Zip compression on desktop Linux in 2018

After many years of futile though persistent attempts to use Linux Mint Cinnamon as a main OS I gave up and decided to give a try to Kubuntu 18.04.
After I finally could settle down and ignore the fact that Dolphin does not have any tools to mount remote file systems, which I use alot, I admitted that modern KDE is a quite convenient DE. At least it has become much better since I tried it last time and it had grayed-out to the limit of utter illegibility font on minimized windows.
Plasma still has a few annoyances for me but I can put up with them more easily than with stumbling mouse pointer or always-working lock screen on Linux Mint.

Anyway. My previous system was Windows 10 Pro, which has been killed by me for it had been talking too much and always tying to find new friends for itself on outside networks…
It’s dead uncompressed body, preserved by dd, has a weight about 128GB.
And once, time has come to compress it and save on an external HDD for a rainy day.

As I run a Linux server I sometimes need to use command-line compression utilities. Such occasions are rare and I’m always forgetting the proper syntax and keys.
I have written down my typical command-line operations with file-compression utilities into separate file, but now I have this shining, semi-transparent, blurry modern OS…
I should have an easy tool to create a zip archive, shouldn’t I?
Zip compression has been used intentionally because it is widely supported and it is unknown in which circumstances I will use this compressed file.

Ark is installed on KDE by default. It is good. It could be invoked right from Dolphin file manager to compress my 128GB system’s image.
After beginning of this task I’ve made two disappointing observations:
– There is no progress indication of the operation let alone estimated time or estimated compression ratio.
Simple tool is not a problem when you trying to compress a couple of megabytes. You can use any kind of shi… I mean… software for this purpose, but I have a large file and I would like to know, at least approximately, how long will it take to compress it.
– Default settings for zip compression in Ark use only one core of CPU. It’s bad, because I got four physical and eight logical cores.

Being disappointed by Ark I checked the second well-known file-compressing tool: file-roller.
I found it very similar to Ark. It uses one CPU core, no progress-bar or something like that.
Funny enough, I was forced to read documentation for file-roller because my intuition was not enough to use it’s GUI to compress a single file (Ark has similar GUI).

I tried to find other archive managers for linux but failed. The only promising thing I found was PeaZip.
I was unable to install it’s Qt version because of dependency hell and GTK version had rather bad look in kubuntu 18.04 – some interface elements were indistinguishable.
As far as I can tell from articles on the interned, PeaZip has some kind of progress indication (notoriously inaccurate) and some old bugtracker records let me hope that it supports multi-threading.
But it is packaged badly… apparently so badly that creators offer to run it as a windows application in Wine

My last hope to comfortably compress a large file on Linux was WinRAR in Wine.
And you know what? It works fine. Despite the fact that Wine software has mmmmm not excellent integration with KDE – there is no “windows program loader” in file manager’s context menu and wine-launcher can’t be placed on taskbar – WinRAR looks and works very well. During creation of a zip archive it uses all 4 cores of my CPU.
I did a partial test between compression speed of Arc and WinRAR.
WinRAR compressed my system image from 128GB to 19GB for about 40 minutes using 4 threads.
Ark, after an hour of one-threaded work, created just a 6GB file. After that I interrupted process because, as I understand, the whole task will take at least 3 hours.

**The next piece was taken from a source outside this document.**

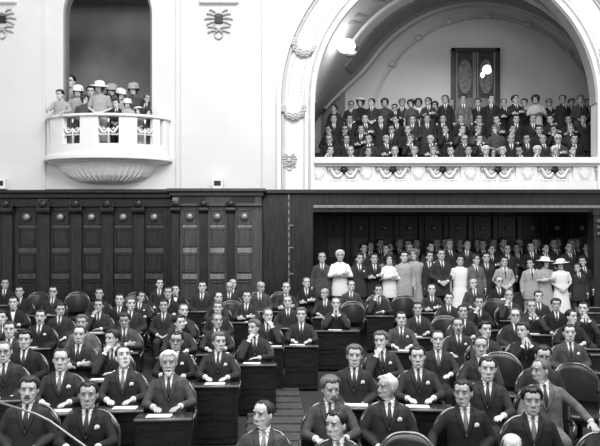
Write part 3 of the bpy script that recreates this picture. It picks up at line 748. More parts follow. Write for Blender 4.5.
# lighter projecting bay
y = W-.22
mb = MB(); mb.box(X(172, y), X(262, y), y, W, .5, CORN-.05); struct('wall_bay', mb, 'wood')
mb = MB(); mb.box(X(168, y), X(266, y), y-.24, W, CORN-.08, CORN-.0); mb.box(X(170, y), X(264, y), y-.13, W, CORN-.18, CORN-.08); trim(mb, 'woodmid', bevel=.015)
mb = MB(); mb.box(X(173, y), X(261.5, y), y-.05, y, CORN-.38, CORN-.18); mb.box(X(172.5, y), X(262, y), y-.11, y, CORN-.44, CORN-.38); trim(mb, 'woodmid', bevel=.01)
for a, b_ in ((180, 206), (231, 255)):
    mb = MB(); mb.box(X(a, y), X(b_, y), y-.065, y-.05, CORN-.34, CORN-.20); trim(mb, 'dark')
mb = MB(); mb.box(X(173, y), X(179, y), y-.12, y, CORN-.37, CORN-.22); trim(mb, 'woodpale', bevel=.01)
for cx in (190, 217.5, 244.5): panelbay(X(cx, y), .50, y, CORN-.44, 'woodmid', 'woodpale', 'brass')
for cx in (176, 204, 231):
    mb = MB(); x = X(cx, y); mb.box(x-.10, x+.10, y-.07, y, .6, CORN-.62); mb.box(x-.14, x+.14, y-.13, y, CORN-.34, CORN-.44); mb.tube([(x-.12, y-.09, CORN-.53), (x+.12, y-.09, CORN-.53)], .08, n=12); mb.ell((x, y-.12, CORN-.38), (.10,.06,.08)); trim(mb, 'wood', bevel=.008)
mb = MB(); mb.box(X(254, y), X(262, y), y-.03, y, .6, CORN-.44); trim(mb, 'woodmid')
# plain dark run right of the bay, with its hinge post
mb = MB(); mb.box(X(262, W), 9.8, W-.16, W+.0, CORN-.10, CORN); trim(mb, 'wood', bevel=.01)
mb = MB(); x = X(289, W-.1); mb.box(x-.03, x+.03, W-.10, W-.02, .6, CORN-.25); trim(mb, 'woodmid')
mb = MB()
for py in np.arange(195, 288, 7.6): mb.box(x-.022, x+.012, W-.125, W-.10, Z(py+4.6, W), Z(py, W))
for py in (225, 247, 273): mb.box(x-.02, x+.11, W-.125, W-.10, Z(py+1.2, W), Z(py, W))
trim(mb, 'vaultdark')
# beam under the gallery, recess behind it
mb = MB(); mb.box(X(313, W), 9.8, W-.04, W+.30, Z(205, W), CORN-.05); trim(mb, 'wood')
mb = MB(); mb.box(X(313, W), 9.8, W-.10, W+.30, Z(208.5, W), Z(205.5, W)); trim(mb, 'woodpale', bevel=.012)
mb = MB(); mb.box(X(313, W), 9.8, W-.04, W+.30, Z(212, W), Z(208.5, W)); trim(mb, 'wood')
WR = 20.6
mb = MB(); mb.box(X(313, W)-.3, 9.8, WR, WR+.1, .5, 4.2); struct('wall_recess', mb, 'wood')
mb = MB(); mb.box(X(313, W)-.12, X(313, W), W, WR, .5, 4.2); struct('wall_recess_left', mb, 'wood')
mb = MB(); mb.box(X(313, W)-.1, 9.8, W+.05, WR+.1, 3.72, 3.95); struct('ceiling_recess', mb, 'wood')
for cx in np.arange(335, 600, 24.5):
    x = X(cx, WR); g = MB(); g.box(x-.26, x+.26, WR-.05, WR, 1.4, 3.7); t = trim(g, 'wood', bevel=.01)
    g = MB(); g.box(x-.20, x+.20, WR-.07, WR-.05, 2.5, 3.1); build('field', g, 'woodmid', t, bevel=.01)
    g = MB(); g.ell((x, WR-.10, 3.36), (.07,.06,.07)); build('boss', g, 'brass', t, smooth=True)
    g = MB(); g.box(x+.29, x+.43, WR-.12, WR, 1.4, 3.7); trim(g, 'wood', bevel=.01)
# right-hand column of the recess
mb = MB(); mb.box(X(592, W), 9.8, W-.12, W+.3, .4, Z(209, W)); mb.box(X(590.5, W), 9.8, W-.16, W+.3, Z(216, W), Z(211, W)); struct('column_right', mb, 'wood', bevel=.01)
mb = MB()
for i in range(3): mb.ell((X(597, W), W-.14, Z(222, W)-i*.16), (.08,.05,.07))
trim(mb, 'woodmid', smooth=True)
# platforms beneath the gallery
PF1, PF2 = .81, 1.10
mb = MB(); mb.box(X(313, W), 9.8, 17.05, 18.35, .3, PF1); struct('floor_platform', mb, 'carpet')
mb = MB(); mb.box(X(313, W), 9.8, 18.35, WR, .3, PF2); struct('floor_platform_upper', mb, 'carpet')
# side walls outside the picture close the chamber
mb = MB(); mb.box(-9.9, -9.6, 2, W+.3, -1.2, TOP); struct('wall_left', mb, 'plaster')
mb = MB(); mb.box(9.8, 10.1, 2, W+.3, -1.2, TOP); struct('wall_right', mb, 'plaster')
# ================================================================== furniture
def chair_parts():
    P = {}
    mb = MB(); R = []
    for z, k in ((.33,.22),(.345,.25),(.40,.265),(.43,.25),(.44,.21)):
        R.append([(math.copysign(abs(math.cos(a))**.55, math.cos(a))*k, -.03+math.copysign(abs(math.sin(a))**.55, math.sin(a))*k, z) for a in [2*PI*j/24 for j in range(24)]])
    mb.rings(R); P['seat'] = (fix_normals(mb.mesh('seat')), 'leather')
    def bk(u, z, off): return (u*.285, .265-.10*u*u+off+(z-.45)*.10, z)
    mb = MB(); A = []; nc = 14; nr = 8
    for off in (-.03, .025):
        for i in range(nr+1):
            for j in range(nc+1):
                u = -1+2*j/nc; top = 1.0-.17*abs(u)**3.2; z = .50+(top-.50)*i/nr
                puff = -.02*math.sin(PI*i/nr)*math.cos(u*PI/2) if off < 0 else 0
                A.append(bk(u, z, off+puff))
    o = (nr+1)*(nc+1); fs = []
    for i in range(nr):
        for j in range(nc):
            a = i*(nc+1)+j; fs += [(a,a+1,a+nc+2,a+nc+1), (o+a,o+a+nc+1,o+a+nc+2,o+a+1)]
    for j in range(nc): a = nr*(nc+1)+j; fs += [(a,a+1,o+a+1,o+a), (j,o+j,o+j+1,j+1)]
    for i in range(nr): a = i*(nc+1); b = a+nc; fs += [(a,a+nc+1,o+a+nc+1,o+a), (b,o+b,o+b+nc+1,b+nc+1)]
    mb.add(A, fs); P['backrest'] = (fix_normals(mb.mesh('backrest')), 'leather')
    mb = MB(); pts = [bk(-1, .44, 0), bk(-1.02, .62, 0), bk(-1.02, .80, 0)]+[bk(u, 1.008-.17*abs(u)**3.2, 0) for u in np.linspace(-.97, .97, 19)]+[bk(1.02, .80, 0), bk(1.02, .62, 0), bk(1, .44, 0)]
    mb.tube(pts, .021, n=10); P['back_frame'] = (fix_normals(mb.mesh('back_frame')), 'rim')
    mb = MB(); mb.tube([(.285,.17,.66),(.31,.02,.665),(.30,-.16,.65),(.275,-.20,.60),(.27,-.16,.46),(.25,-.10,.38)], .020, n=8); P['armrest'] = (fix_normals(mb.mesh('armrest')), 'rim')
    mb = MB(); mb.lathe([(.035,.05),(.035,.30),(.09,.335)], n=14)
    for k in range(4):
        a = PI/4+k*PI/2; mb.tube([(0,0,.10),(.14*math.cos(a),.14*math.sin(a),.07),(.27*math.cos(a),.27*math.sin(a),.02)], [.03,.026,.02], n=8)
    P['pedestal'] = (fix_normals(mb.mesh('pedestal')), 'deskw')
    return P
CP = chair_parts()
def chair(loc, rz, label, group=None):
    t = bpy.data.objects.new('armchair', None); COL.objects.link(t); t.location = loc; t.rotation_euler = (0,0,rz); t['label'] = label; t['category'] = 'chair'
    if group: t['group'] = group
    for nme in ('seat','backrest','back_frame','pedestal'): ob(nme, CP[nme][0], CP[nme][1], t)
    ob('armrest', CP['armrest'][0], 'rim', t); ob('armrest', CP['armrest'][0], 'rim', t, Matrix.Scale(-1, 4, (1,0,0)))
    return t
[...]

Later I tried different compression methods for zip archive in Ark and some of them use all 4 cores on my CPU. Moreover, some of them use all 8 logical cores on 100% load, though I can’t tell is the product of such usage better than WinRAR offers or not. Anyway, default compression method “deflate” on Linux uses just one core.

The interesting thing is about progress-bar. I’ve heard that all these archive managers actually have a progress indication. I thought that I do something wrong, because I see something like progress-bar too but it doesn’t show progress, but just run from left to the right and back.
Then I accidentally came across this 4-years old bug (or feature) of clone of the file-roller archive manager.

It seems that archive managers on Linux (at least their GUI) is able to show progress only as a count of files to be compressed, but not the size of those files.

I was really surprised that there is no progress indication in GUI tools for archiving on Linux.
It seems that nobody really uses archive managers on Linux or compressing only small files so they don’t care about progress indication and the only way to archive large files on linux is to use WinRAR or 7Zip through Wine.